Information supplied:
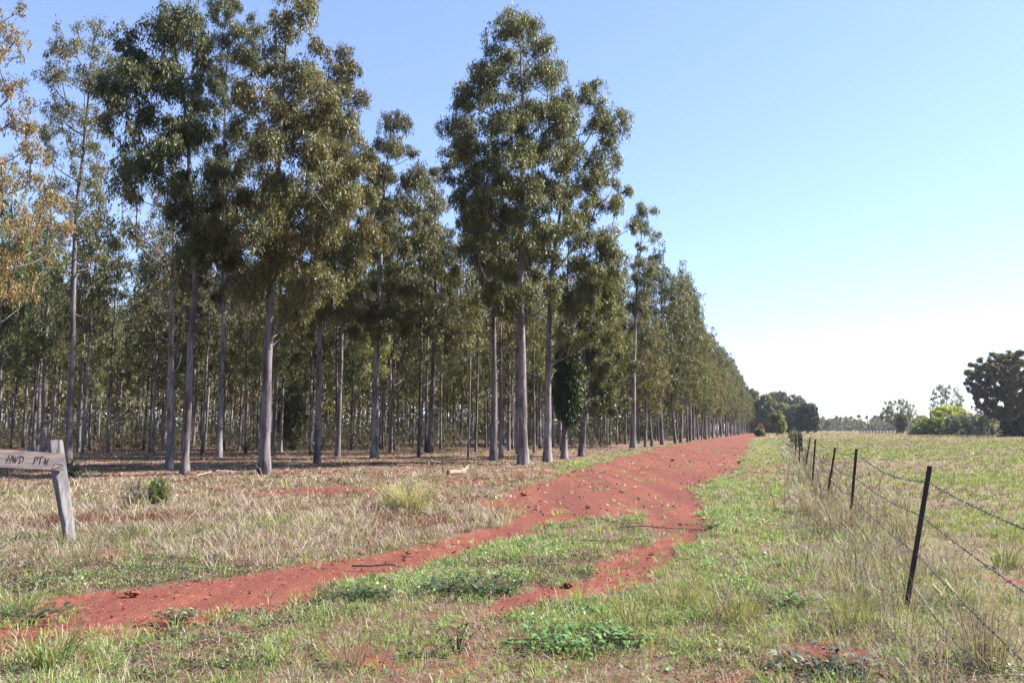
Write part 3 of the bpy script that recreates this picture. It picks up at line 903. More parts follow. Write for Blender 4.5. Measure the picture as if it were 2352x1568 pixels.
bushy('leafy_weed', 165, 1092, 2, [(163, 1075), (163, 1060)], [(1052,152,172),(1064,148,182),(1078,148,188),(1090,155,186)], GREY,
      'small leafy weed close behind the sign post', 522, cat='weed', dens=0.9, Rc=0.16, L=0.06, Wd=0.025, nleaf=90)
for i, (x0, y0, h, lab) in enumerate([(1818, 1035, 45, 'thin leafy sapling tangled in the fence beyond the sixth post'), (1826, 1030, 40, 'spindly yellow-green sapling at the farther fence posts'), (1545, 1010, 38, 'bare reddish sapling on the left verge of the track')]):
    bushy('sapling', x0, y0, 1.2, [(x0 + 1, y0 - h * .5), (x0, y0 - h)], [(y0 - h, x0 - 4, x0 + 4), (y0 - h * .6, x0 - 11, x0 + 10), (y0 - h * .25, x0 - 8, x0 + 8)], LIGHTG if i < 2 else BROWN,
          lab, 530 + i, cat='sapling', dens=0.5, Rc=0.16, L=0.07, Wd=0.035, nleaf=40)
# understorey scrub along the back of the forest floor
rng = np.random.default_rng(23)
def scrub(points, seed, hr=(0.35, 2.6), pal=OLIVE, nl=90, L=0.16, Wd=0.05):
    rng = np.random.default_rng(seed)
    Vs, Cs = [], []
    mb = MB()
    for (x, y) in points:
        h = hr[0] + (hr[1] - hr[0]) * rng.uniform() ** 2
        n = int(nl * rng.uniform(0.5, 1.5))
        C = np.array((x, y, 0)) + rng.normal(0, 1, (n, 3)) * np.array((0.5 * h, 0.5 * h, 0.28 * h)) + np.array((0, 0, 0.5 * h))
        C[:, 2] = np.abs(C[:, 2])
        V, _ = leaves(C, nrm(rng.normal(size=(n, 3)) + np.array((0, 0, .3))), L * rng.uniform(.6, 1.4, n), Wd * rng.uniform(.6, 1.4, n), rng)
        Vs.append(V)
        Cs.append(np.repeat(palette_cols(pal, n, rng, 0.3) * rng.uniform(0.7, 1.3), 4, 0))
        for q in range(5):
            a = rng.uniform(0, 6.28)
            mb.tube([(x, y, 0), (x + .3 * h * math.cos(a), y + .3 * h * math.sin(a), h * .5), (x + .55 * h * math.cos(a + .3), y + .55 * h * math.sin(a + .3), h * 1.0)], np.array((.014, .01, .005)), 4, (0.2, 0.15, 0.11))
    V = np.concatenate(Vs)
    return mb.part(1), (V, np.arange(len(V)).reshape(-1, 4), np.concatenate(Cs), 0)
def wood_mat():
    m, t, nd, lk = new_mat('dry_stem')
    a = N(t, 'ShaderNodeAttribute', attribute_name='col')
    out(t, principled(t, mixc(t, 1.0, a.outputs['Color'], (0.72, 0.72, 0.72), 'MULTIPLY'), 0.85, 0.15))
    return m
M_STEM = wood_mat()
pts = []
for k in range(1700):
    yv = rng.uniform(60, 185)
    xv = rng.uniform(-0.66 * yv - 4, edge_x(yv) - 2)
    if rng.uniform() < 0.35 + 0.65 * (fbm(np.array([xv * .06]), np.array([yv * .06]), 9)[0] > 0.5):
        pts.append((xv, yv))
tag(obj('undergrowth', make_mesh('undergrowth', list(scrub(pts, 24, pal=[(3, (0.15, 0.15, 0.065)), (3, (0.21, 0.17, 0.10)), (2, (0.11, 0.125, 0.05))], L=0.22, Wd=0.06, nl=90)), [M_GRASS, M_STEM])), kind='stuff')
pts = []
rng = np.random.default_rng(26)
for k in range(1500):
    yv = rng.uniform(130, 215)
    pts.append((rng.uniform(-0.7 * yv - 4, edge_x(yv) - 8), yv))
tag(obj('distant_undergrowth', make_mesh('distant_undergrowth', list(scrub(pts, 27, hr=(1.0, 6.0), pal=LIGHTG, L=0.6, Wd=0.24, nl=110)), [M_GRASS, M_STEM])), kind='stuff')
# far treeline
pts = []
rng = np.random.default_rng(29)
for k in range(760):
    yv = rng.uniform(600, 900)
    pts.append((rng.uniform(0.31 * yv, 0.85 * yv), yv))
wp, lp = mass_mesh(pts, 31, H=(6, 13.5), base=0.08, nl=170, L=1.6, Wd=1.0, pal=GREEN, hw=4.0, rt=0.2)
tag(obj('distant_treeline', make_mesh('distant_treeline', [wp, lp], [M_BARK_D, M_LEAF])), kind='stuff')

# ------------------------------------------------------------------ grasses
def tufts(seed, ntuft_fn, dmax, accept, kb, hgt, wid, lean, cols, spread, dmin=2.6, wide=0.72, minpx=0.55, hfar=1.0):
    """returns blades as quads + tips. accept(X,Y)->prob, cols(X,Y,rng)->(n,3)"""
    rng = np.random.default_rng(seed)
    XS, YS = [], []
    edges = np.geomspace(dmin, dmax, 40)
    for a, b in zip(edges[:-1], edges[1:]):
        area = wide * (b * b - a * a) + 2.0 * (b - a)
        n = int(area * ntuft_fn(0.5 * (a + b)))
        yv = np.sqrt(rng.uniform(a * a, b * b, n))
        XS.append(rng.uniform(-1, 1, n) * (wide * yv + 1.0))
        YS.append(yv)
    X, Y = np.concatenate(XS), np.concatenate(YS)
    keep = rng.uniform(0, 1, len(X)) < accept(X, Y)
    X, Y = X[keep], Y[keep]
    n = len(X)
    tc = cols(X, Y, rng)
    th = rng.uniform(0.6, 1.35, n)
    i = np.repeat(np.arange(n), kb)
    m = len(i)
    a = rng.uniform(0, 2 * math.pi, m)
    r = np.abs(rng.normal(0, 1, m)) * spread
    fs = np.maximum(1.0, (Y[i] / 14.0) ** 0.5)
    bx, by = X[i] + r * np.cos(a) * fs, Y[i] + r * np.sin(a) * fs
    bz = gz(bx, by) - 0.012
    h = hgt * th[i] * rng.uniform(0.5, 1.3, m) * np.where(Y[i] > 20, hfar, 1)
    wdt = np.maximum(wid * rng.uniform(0.7, 1.4, m), minpx * Y[i] / 796.0)
    la = a + rng.normal(0, 0.7, m)
    lm = lean * rng.uniform(0.3, 1.5, m)
    dx, dy = np.cos(la), np.sin(la)
    # blade faces roughly any way round
    fa = rng.uniform(0, math.pi, m)
    sx, sy = np.cos(fa) * wdt / 2, np.sin(fa) * wdt / 2
    p0 = np.stack([bx, by, bz], -1)
    p1 = p0 + np.stack([dx * lm * h * 0.35, dy * lm * h * 0.35, h * 0.6], -1)
    p2 = p0 + np.stack([dx * lm * h, dy * lm * h, h * np.clip(1 - 0.35 * lm ** 2, 0.3, 1)], -1)
    S = np.stack([sx, sy, 0 * sx], -1)
    V = np.stack([p0 - S, p0 + S, p1 + S * 0.85, p1 - S * 0.85, p2], 1).reshape(-1, 3)
    b = np.arange(m) * 5
    Q = np.stack([b, b + 1, b + 2, b + 3], -1)
    T = np.stack([b + 3, b + 2, b + 4], -1)
    col = tc[i] * rng.uniform(0.75, 1.25, (m, 1))
    C = np.repeat(np.clip(col, 0.004, 0.9), 5, 0)
    return V, Q, T, C
def grass_obj(name, sets):
    parts = []
    for V, Q, T, C in sets:
        if len(Q) == 0:
            continue
        parts.append((V, Q, C, 0))
        parts.append((V, T, C, 0))
    # share vertices: the triangles of a set get their own copy of the tips only
    out_p = []
    for V, Q, T, C in sets:
        if len(Q) == 0: continue
        m = len(Q)
        tv = V.reshape(m, 5, 3)[:, [3, 2, 4]].reshape(-1, 3)
        tc = C.reshape(m, 5, 3)[:, [3, 2, 4]].reshape(-1, 3)
        qv = V.reshape(m, 5, 3)[:, :4].reshape(-1, 3)
        qc = C.reshape(m, 5, 3)[:, :4].reshape(-1, 3)
        out_p.append((qv, np.arange(4 * m).reshape(m, 4), qc, 0))
        out_p.append((tv, np.arange(3 * m).reshape(m, 3), tc, 0))
    print(name, sum(len(p[1]) for p in out_p))
    return tag(obj(name, make_mesh(name, out_p, M_GRASS)), kind='stuff')
def mixcols(stops):
    cols = np.array([s[1] for s in stops])
    wts = np.array([s[0] for s in stops], float)
    wts /= wts.sum()
    def f(X, Y, rng):
        return cols[rng.choice(len(cols), len(X), p=wts)]
    return f
Gy, Gb, Gd = (0.35, 0.44, 0.13), (0.28, 0.41, 0.135), (0.12, 0.18, 0.06)
Dt, Dp, Dr, Dg = (0.50, 0.425, 0.345), (0.43, 0.355, 0.315), (0.17, 0.075, 0.055), (0.34, 0.305, 0.285)
def fall(r0, d0, p=1.7):
    return lambda d: r0 * min(1.0, (d0 / d) ** p)

# left meadow of cured grass, also thin along the forest margin
def acc_meadow(X, Y):
    z = zones(X, Y)
    return np.clip(z['meadow'] * (1 - z['road']) * (0.35 + 1.1 * fbm(X * 0.7, Y * 0.7, 61)) * (1 - 0.75 * z['low']) * (1 - 0.8 * sstep(15.5, 19, Y - 0.12 * X)), 0, 1)
def col_meadow(X, Y, rng):
    n = fbm(X * 0.5, Y * 0.5, 63) + rng.normal(0, 0.10, len(X))
    c = np.where((n < 0.46)[:, None], np.array(Dr) * 1.15, np.where((n < 0.55)[:, None], np.array(Dt), np.where((n < 0.69)[:, None], np.array(Dp), np.array((0.22, 0.25, 0.10)))))
    return c
s1 = tufts(61, fall(44, 14, 1.3), 34, acc_meadow, 10, 0.17, 0.003, 1.15, col_meadow, 0.07)
s2 = tufts(62, fall(9, 14, 1.2), 34, lambda X, Y: acc_meadow(X, Y) * (fbm(X * .9, Y * .9, 65) > 0.5), 7, 0.42, 0.003, 1.35, mixcols([(3, (0.52, 0.44, 0.31)), (2, (0.42, 0.34, 0.26)), (1, (0.3, 0.2, 0.15))]), 0.06)
grass_obj('dry_grass', [s1, s2])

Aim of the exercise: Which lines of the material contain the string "parts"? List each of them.

Final result:
Write part 3 of the bpy script that recreates this picture. It picks up at line 903. More parts follow. Write for Blender 4.5. Measure the picture as if it were 2352x1568 pixels.
    parts = []
        parts.append((V, Q, C, 0))
        parts.append((V, T, C, 0))